GIVEN PROBLEM
Write out exactly the lines from the start of the entries through the one that contains "UsdGeom.Xform.Define(stage, '/World')", including both.

Entries with scene source code
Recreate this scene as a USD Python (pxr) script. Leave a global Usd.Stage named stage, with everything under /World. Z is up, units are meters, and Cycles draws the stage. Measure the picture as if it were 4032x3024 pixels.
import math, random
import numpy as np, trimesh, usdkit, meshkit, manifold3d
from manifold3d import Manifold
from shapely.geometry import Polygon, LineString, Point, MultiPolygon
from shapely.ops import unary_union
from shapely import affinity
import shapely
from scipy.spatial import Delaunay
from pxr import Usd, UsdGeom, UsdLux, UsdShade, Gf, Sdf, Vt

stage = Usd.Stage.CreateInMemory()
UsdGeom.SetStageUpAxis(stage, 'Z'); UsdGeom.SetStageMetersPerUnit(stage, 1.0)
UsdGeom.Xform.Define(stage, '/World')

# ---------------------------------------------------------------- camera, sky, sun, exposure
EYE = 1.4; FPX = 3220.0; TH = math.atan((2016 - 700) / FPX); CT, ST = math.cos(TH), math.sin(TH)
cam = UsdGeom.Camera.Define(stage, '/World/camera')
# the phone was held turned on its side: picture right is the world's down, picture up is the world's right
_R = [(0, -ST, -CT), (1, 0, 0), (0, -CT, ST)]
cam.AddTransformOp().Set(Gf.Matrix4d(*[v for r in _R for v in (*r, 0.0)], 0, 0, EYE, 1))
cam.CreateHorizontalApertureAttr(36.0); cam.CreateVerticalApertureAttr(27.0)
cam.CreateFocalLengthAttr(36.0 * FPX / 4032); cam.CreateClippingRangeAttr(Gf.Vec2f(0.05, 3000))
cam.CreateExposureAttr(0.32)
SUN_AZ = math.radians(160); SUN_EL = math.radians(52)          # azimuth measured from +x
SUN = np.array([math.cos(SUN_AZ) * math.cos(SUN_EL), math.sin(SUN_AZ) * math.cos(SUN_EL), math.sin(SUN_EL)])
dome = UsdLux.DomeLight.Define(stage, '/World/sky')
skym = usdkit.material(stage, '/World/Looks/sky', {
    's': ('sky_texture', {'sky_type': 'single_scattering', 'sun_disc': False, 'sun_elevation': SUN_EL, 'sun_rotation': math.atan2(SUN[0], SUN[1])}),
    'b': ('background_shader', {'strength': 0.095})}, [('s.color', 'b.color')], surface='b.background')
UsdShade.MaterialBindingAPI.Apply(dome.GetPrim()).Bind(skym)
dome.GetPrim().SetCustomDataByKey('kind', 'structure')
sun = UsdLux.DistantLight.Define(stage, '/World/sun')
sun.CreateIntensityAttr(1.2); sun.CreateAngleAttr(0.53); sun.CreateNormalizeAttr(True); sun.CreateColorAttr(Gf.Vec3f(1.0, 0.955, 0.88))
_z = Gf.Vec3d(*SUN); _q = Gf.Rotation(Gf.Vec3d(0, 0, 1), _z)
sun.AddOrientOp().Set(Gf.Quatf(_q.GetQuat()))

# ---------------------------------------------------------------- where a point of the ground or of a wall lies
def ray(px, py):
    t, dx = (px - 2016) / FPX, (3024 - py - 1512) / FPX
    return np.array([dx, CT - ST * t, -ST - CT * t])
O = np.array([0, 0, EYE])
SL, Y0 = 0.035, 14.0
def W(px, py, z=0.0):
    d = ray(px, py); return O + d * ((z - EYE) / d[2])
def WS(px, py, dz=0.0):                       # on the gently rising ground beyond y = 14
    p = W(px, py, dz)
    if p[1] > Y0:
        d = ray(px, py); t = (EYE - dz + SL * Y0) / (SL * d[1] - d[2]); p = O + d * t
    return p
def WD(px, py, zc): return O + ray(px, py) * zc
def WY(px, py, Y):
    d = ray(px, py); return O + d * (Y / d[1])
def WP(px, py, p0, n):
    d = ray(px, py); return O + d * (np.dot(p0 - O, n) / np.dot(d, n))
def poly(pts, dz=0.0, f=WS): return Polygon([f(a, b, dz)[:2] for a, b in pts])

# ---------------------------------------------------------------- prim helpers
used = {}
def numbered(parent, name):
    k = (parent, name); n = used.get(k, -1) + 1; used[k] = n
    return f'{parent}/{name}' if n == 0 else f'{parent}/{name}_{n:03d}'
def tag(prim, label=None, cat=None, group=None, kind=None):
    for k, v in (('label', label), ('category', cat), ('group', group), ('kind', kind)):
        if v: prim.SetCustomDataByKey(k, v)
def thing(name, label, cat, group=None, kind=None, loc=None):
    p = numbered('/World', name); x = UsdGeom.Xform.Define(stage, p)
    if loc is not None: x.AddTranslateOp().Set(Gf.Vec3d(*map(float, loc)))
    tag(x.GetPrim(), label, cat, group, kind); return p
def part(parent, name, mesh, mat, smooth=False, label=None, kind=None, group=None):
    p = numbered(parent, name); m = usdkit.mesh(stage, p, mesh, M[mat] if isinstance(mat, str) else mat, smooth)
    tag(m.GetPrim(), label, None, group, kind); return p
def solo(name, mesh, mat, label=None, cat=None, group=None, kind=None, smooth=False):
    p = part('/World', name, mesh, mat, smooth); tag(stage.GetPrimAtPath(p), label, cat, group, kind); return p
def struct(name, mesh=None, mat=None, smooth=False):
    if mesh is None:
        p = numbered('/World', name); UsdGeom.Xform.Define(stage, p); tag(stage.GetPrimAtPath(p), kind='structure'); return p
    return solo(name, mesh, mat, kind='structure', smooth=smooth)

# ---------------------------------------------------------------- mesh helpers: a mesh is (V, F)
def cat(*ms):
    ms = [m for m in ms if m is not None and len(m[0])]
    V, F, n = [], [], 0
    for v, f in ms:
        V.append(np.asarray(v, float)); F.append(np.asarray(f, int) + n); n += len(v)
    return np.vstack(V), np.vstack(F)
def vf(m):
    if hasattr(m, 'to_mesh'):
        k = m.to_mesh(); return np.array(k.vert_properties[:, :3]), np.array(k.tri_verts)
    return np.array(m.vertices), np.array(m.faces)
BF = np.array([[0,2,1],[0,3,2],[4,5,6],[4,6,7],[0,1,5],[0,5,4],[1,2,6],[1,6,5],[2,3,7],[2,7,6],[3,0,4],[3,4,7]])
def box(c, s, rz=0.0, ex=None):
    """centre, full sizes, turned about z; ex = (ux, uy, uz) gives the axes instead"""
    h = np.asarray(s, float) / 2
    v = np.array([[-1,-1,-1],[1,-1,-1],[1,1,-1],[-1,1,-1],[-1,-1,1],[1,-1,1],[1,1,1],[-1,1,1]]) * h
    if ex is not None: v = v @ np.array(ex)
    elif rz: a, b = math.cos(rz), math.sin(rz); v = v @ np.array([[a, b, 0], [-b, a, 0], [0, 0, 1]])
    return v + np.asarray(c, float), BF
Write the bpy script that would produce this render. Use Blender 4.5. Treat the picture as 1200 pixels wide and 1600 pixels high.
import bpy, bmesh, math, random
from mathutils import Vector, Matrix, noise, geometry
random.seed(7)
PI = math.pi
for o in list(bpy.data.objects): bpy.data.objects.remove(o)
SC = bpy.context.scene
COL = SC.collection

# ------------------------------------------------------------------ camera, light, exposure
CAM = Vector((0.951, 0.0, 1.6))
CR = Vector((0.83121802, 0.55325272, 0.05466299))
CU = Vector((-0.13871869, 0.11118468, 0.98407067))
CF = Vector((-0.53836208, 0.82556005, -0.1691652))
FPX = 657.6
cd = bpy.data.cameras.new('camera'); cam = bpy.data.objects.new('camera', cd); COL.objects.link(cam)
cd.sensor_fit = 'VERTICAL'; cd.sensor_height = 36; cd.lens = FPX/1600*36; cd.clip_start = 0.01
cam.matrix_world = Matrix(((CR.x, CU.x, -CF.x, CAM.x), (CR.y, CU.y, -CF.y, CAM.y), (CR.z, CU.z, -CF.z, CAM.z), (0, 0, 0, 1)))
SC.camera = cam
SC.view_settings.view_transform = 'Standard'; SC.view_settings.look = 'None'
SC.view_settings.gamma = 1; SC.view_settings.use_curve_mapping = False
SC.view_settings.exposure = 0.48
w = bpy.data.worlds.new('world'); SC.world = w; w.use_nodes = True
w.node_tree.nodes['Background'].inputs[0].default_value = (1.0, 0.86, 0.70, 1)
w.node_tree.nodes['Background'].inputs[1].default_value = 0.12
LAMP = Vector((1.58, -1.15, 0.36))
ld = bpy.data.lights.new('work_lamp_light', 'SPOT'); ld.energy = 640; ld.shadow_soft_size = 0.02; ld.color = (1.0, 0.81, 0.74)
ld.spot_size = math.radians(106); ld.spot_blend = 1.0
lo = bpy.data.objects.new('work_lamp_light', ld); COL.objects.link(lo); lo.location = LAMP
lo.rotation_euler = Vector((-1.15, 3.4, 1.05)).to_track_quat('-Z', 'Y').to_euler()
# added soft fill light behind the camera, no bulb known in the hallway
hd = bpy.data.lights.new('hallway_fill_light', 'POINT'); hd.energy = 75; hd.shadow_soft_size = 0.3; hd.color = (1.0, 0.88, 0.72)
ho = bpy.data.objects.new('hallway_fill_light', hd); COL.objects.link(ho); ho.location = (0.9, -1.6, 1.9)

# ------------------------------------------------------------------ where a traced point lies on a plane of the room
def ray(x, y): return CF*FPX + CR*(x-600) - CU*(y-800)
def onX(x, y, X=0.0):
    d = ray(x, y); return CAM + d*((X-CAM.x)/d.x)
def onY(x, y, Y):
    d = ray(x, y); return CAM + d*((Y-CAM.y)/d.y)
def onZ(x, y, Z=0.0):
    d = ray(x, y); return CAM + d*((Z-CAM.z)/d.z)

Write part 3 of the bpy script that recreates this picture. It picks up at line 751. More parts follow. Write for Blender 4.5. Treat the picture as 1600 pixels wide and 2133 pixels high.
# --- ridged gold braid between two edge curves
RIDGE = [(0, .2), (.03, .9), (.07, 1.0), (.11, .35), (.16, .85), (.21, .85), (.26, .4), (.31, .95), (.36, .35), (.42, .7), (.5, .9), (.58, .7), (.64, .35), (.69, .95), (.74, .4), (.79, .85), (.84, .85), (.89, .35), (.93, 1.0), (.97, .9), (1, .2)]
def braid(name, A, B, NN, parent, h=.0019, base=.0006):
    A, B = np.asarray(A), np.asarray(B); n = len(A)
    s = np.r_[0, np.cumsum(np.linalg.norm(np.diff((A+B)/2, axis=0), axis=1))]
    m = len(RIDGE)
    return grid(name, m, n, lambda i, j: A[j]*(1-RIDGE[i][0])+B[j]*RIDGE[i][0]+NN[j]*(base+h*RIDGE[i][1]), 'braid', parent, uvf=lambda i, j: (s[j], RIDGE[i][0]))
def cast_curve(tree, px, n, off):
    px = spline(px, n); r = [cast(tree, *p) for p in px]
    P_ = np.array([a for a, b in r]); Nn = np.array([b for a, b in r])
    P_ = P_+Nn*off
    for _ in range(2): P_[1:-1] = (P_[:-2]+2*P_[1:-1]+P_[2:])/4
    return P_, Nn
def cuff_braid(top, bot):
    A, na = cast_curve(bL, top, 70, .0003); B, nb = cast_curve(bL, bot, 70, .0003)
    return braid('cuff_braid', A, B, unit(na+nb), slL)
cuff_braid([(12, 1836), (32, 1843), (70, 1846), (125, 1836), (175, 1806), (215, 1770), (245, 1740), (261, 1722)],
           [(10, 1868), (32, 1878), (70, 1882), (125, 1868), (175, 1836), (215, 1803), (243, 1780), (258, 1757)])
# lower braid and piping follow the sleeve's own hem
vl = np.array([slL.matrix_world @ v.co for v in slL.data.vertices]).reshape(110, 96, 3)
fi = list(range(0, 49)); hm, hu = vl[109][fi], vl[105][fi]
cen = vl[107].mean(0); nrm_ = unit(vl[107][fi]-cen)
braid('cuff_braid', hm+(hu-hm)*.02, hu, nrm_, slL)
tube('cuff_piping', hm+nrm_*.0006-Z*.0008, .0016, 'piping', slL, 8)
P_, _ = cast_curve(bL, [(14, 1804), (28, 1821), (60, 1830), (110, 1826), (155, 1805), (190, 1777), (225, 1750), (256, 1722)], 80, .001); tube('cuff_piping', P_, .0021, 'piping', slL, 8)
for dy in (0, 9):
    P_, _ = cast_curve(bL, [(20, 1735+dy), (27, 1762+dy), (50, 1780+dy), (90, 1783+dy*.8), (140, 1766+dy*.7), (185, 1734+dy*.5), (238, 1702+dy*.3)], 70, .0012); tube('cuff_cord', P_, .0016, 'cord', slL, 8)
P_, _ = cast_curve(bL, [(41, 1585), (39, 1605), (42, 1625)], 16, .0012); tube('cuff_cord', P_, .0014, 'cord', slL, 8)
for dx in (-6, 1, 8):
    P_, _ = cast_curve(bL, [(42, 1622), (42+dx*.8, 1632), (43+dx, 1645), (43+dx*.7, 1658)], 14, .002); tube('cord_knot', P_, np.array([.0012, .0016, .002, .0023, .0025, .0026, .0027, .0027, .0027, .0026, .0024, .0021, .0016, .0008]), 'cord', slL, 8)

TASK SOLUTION
Recreate this scene as a USD Python (pxr) script. Leave a global Usd.Stage named stage, with everything under /World. Z is up, units are meters, and Cycles draws the stage. Measure the picture as if it were 4032x3024 pixels.
import math, random
import numpy as np, trimesh, usdkit, meshkit, manifold3d
from manifold3d import Manifold
from shapely.geometry import Polygon, LineString, Point, MultiPolygon
from shapely.ops import unary_union
from shapely import affinity
import shapely
from scipy.spatial import Delaunay
from pxr import Usd, UsdGeom, UsdLux, UsdShade, Gf, Sdf, Vt

stage = Usd.Stage.CreateInMemory()
UsdGeom.SetStageUpAxis(stage, 'Z'); UsdGeom.SetStageMetersPerUnit(stage, 1.0)
UsdGeom.Xform.Define(stage, '/World')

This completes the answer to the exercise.